One time, my mother tried to talk to me about the dangers of promiscuous sex. She sat me on a stool in the kitchen and proceeded to talk about my Birthright.

"Protect your birthright!" she said. "The boys will be after it and you have to guard it. It is your prized possession. You can't let them have it!"

I agreed, nodding my head vehemently. I would protect my birthright with my life, if necessary. I would fight off the demons trying to steal it from me. However, I had no idea what my mother was talking about. I had no idea what she meant by my "birthright." I left that kitchen stool as ignorant as I was when I perched upon it.

Even when approaching this subject head-on, my mother could not bear to use terms that a child could understand. This embarrassment and inhibition is passed from generation to generation, to where parents stumble, stutter and fail when it comes to discussing sex with their children. Because my mother could not discuss sexual matters openly, I had the same trouble.
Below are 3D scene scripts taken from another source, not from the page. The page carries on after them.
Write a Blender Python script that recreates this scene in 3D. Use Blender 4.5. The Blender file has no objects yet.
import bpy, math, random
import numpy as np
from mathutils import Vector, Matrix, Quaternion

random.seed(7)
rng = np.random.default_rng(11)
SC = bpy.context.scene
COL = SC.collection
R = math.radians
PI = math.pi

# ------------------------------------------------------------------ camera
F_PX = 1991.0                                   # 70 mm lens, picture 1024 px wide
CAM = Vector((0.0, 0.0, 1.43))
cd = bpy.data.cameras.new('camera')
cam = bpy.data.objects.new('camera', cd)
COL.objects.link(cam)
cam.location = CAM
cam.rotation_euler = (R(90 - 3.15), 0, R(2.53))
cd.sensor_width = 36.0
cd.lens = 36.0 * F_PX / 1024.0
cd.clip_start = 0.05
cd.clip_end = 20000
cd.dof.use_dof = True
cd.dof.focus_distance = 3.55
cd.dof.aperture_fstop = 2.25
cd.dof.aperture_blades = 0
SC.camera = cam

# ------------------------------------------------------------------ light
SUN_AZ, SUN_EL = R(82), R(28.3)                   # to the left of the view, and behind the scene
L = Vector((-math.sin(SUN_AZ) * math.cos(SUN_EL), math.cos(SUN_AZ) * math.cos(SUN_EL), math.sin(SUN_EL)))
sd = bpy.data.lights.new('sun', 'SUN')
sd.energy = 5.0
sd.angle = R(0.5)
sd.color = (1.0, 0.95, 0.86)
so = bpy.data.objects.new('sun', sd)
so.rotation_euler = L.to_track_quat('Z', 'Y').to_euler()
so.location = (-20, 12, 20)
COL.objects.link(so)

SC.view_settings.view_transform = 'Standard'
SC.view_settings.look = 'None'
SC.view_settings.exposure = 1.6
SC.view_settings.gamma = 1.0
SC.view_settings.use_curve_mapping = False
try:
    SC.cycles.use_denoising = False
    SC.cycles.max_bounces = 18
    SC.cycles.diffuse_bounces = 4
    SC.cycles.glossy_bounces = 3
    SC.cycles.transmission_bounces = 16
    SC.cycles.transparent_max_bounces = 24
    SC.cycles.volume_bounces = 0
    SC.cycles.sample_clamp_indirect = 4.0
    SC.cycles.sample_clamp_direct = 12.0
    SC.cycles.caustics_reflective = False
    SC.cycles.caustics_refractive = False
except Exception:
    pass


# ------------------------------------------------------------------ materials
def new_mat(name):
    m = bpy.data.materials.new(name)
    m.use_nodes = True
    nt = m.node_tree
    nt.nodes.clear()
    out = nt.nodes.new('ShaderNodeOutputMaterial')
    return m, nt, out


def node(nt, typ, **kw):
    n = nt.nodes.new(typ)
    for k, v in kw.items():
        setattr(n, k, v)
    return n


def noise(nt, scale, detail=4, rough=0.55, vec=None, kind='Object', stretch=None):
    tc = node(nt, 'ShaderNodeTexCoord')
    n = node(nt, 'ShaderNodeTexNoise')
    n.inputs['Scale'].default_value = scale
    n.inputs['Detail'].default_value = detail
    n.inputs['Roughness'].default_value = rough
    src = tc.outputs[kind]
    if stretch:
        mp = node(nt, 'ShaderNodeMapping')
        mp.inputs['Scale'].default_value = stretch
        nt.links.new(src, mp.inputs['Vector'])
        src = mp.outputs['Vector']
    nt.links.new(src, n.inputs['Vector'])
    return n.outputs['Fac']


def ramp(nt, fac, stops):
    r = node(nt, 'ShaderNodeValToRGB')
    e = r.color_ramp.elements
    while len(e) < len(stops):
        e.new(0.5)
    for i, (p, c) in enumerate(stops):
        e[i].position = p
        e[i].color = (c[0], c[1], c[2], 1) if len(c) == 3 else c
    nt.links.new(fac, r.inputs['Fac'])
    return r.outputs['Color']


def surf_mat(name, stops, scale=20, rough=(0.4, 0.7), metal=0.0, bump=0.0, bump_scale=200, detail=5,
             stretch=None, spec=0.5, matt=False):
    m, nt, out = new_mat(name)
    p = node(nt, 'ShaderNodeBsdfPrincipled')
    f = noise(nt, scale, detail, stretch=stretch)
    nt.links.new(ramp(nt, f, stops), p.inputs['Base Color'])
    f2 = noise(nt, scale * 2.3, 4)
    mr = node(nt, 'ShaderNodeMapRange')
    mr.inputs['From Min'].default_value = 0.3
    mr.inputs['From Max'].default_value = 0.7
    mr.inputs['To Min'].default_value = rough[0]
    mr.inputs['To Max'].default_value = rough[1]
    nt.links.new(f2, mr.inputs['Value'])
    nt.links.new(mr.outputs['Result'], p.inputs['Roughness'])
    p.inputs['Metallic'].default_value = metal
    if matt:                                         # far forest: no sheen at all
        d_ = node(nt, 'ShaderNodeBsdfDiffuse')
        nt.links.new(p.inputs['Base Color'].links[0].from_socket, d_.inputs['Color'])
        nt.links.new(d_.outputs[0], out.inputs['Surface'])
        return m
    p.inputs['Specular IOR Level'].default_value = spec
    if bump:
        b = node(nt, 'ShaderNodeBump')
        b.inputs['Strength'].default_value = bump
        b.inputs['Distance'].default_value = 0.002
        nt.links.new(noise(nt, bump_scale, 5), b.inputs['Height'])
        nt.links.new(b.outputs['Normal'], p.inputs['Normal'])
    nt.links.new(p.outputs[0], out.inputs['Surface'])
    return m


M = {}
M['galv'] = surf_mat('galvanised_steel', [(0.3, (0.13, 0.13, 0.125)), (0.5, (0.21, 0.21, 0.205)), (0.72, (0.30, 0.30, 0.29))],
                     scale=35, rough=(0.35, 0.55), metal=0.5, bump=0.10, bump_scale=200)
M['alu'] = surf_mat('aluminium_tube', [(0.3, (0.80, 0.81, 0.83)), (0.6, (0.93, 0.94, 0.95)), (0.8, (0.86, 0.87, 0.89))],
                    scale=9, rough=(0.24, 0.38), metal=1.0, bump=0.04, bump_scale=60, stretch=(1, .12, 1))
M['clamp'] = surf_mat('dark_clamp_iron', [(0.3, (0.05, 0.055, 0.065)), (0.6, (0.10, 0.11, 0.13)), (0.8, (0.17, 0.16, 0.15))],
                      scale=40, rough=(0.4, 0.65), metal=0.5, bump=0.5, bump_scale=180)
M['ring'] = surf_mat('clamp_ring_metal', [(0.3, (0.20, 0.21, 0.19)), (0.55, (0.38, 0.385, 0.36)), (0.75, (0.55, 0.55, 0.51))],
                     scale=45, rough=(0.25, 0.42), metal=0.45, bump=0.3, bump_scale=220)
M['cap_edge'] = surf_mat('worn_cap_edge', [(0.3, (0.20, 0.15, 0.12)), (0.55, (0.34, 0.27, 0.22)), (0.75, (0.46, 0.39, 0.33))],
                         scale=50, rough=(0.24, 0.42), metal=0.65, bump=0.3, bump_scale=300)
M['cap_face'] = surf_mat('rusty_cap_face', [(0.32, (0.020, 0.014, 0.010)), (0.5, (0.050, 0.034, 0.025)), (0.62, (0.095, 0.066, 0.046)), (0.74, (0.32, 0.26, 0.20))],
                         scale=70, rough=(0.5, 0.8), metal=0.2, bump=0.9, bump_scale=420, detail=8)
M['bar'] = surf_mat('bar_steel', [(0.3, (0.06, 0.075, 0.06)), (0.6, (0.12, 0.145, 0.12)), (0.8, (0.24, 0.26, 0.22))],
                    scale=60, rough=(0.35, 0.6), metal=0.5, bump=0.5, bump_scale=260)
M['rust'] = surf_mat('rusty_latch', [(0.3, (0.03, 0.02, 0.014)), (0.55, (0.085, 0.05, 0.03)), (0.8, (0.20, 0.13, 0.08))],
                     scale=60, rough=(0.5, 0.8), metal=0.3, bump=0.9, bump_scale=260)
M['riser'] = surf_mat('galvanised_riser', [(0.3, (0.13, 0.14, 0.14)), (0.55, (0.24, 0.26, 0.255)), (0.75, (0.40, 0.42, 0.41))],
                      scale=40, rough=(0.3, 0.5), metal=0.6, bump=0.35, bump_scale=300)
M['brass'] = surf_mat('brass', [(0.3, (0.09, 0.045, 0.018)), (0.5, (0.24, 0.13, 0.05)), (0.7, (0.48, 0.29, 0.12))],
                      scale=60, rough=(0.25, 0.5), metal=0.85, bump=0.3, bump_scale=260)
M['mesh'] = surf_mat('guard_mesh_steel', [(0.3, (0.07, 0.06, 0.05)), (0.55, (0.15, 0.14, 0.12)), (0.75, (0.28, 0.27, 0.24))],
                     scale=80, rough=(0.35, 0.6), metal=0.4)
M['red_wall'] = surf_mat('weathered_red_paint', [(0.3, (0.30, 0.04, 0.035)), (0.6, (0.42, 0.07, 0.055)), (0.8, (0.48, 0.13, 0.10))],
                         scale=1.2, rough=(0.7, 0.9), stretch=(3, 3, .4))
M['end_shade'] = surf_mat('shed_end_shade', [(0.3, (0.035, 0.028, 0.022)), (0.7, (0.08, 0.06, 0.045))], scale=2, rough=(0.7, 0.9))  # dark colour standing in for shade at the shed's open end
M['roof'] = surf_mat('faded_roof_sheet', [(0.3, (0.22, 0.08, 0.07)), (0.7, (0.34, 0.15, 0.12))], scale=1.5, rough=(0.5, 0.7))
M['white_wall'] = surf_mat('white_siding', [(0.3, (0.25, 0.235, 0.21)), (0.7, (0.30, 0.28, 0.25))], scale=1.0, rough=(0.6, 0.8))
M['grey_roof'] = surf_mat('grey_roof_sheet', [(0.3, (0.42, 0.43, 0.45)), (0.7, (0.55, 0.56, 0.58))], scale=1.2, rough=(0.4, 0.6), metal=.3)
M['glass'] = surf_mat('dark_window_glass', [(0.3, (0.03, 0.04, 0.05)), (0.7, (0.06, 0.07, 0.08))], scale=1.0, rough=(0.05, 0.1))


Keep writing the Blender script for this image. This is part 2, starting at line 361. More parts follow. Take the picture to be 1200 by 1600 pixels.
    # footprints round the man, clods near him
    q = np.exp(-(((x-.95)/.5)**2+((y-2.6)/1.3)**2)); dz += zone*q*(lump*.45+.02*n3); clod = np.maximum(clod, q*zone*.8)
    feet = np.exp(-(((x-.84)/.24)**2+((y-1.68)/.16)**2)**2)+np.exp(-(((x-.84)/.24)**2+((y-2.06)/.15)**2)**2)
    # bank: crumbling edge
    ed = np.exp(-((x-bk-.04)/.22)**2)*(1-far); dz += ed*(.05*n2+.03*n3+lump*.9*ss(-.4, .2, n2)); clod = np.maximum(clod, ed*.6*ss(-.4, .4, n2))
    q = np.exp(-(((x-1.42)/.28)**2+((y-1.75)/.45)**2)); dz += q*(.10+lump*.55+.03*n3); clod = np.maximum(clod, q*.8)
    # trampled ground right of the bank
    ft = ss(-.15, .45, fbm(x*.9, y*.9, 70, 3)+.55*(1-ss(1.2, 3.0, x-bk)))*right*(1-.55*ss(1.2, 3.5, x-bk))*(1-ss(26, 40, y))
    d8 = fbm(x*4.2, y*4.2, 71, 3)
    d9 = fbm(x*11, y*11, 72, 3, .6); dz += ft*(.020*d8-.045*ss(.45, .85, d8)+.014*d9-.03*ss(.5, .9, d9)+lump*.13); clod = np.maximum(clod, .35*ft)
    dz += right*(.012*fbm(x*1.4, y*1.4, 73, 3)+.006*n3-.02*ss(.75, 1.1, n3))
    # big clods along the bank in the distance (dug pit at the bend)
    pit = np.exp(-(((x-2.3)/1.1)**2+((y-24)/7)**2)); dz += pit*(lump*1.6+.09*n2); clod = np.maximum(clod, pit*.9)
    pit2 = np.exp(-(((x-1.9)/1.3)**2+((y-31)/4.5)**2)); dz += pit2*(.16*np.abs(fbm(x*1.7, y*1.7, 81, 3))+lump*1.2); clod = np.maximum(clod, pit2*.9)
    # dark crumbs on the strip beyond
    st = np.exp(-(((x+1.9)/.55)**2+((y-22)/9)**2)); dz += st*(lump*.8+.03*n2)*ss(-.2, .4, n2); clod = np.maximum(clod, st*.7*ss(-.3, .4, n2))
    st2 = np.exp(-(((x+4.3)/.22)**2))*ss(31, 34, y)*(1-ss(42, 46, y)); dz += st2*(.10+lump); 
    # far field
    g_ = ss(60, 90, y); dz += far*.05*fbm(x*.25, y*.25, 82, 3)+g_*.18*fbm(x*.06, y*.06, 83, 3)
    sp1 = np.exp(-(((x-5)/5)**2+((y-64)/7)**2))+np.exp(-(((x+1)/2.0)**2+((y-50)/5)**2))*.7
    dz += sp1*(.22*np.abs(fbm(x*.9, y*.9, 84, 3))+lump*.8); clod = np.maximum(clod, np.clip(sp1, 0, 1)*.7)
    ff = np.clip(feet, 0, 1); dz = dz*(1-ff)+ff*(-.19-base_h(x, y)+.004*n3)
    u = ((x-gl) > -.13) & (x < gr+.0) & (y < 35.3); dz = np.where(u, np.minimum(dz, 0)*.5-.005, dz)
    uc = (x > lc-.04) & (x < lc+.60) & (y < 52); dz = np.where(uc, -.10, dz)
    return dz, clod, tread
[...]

An Australian once said, after viewing the events in American culture, "Thank God we got the prisoners and you blokes got the Puritans!"

Thinking things over, our lives might have been easier if the Mayflower and other ships had contained the convicts. While the Puritans gave us so much, the value of hard work, the hope for a land of freedom, they also left us a brutal legacy, the merciless chains of puritanical sex.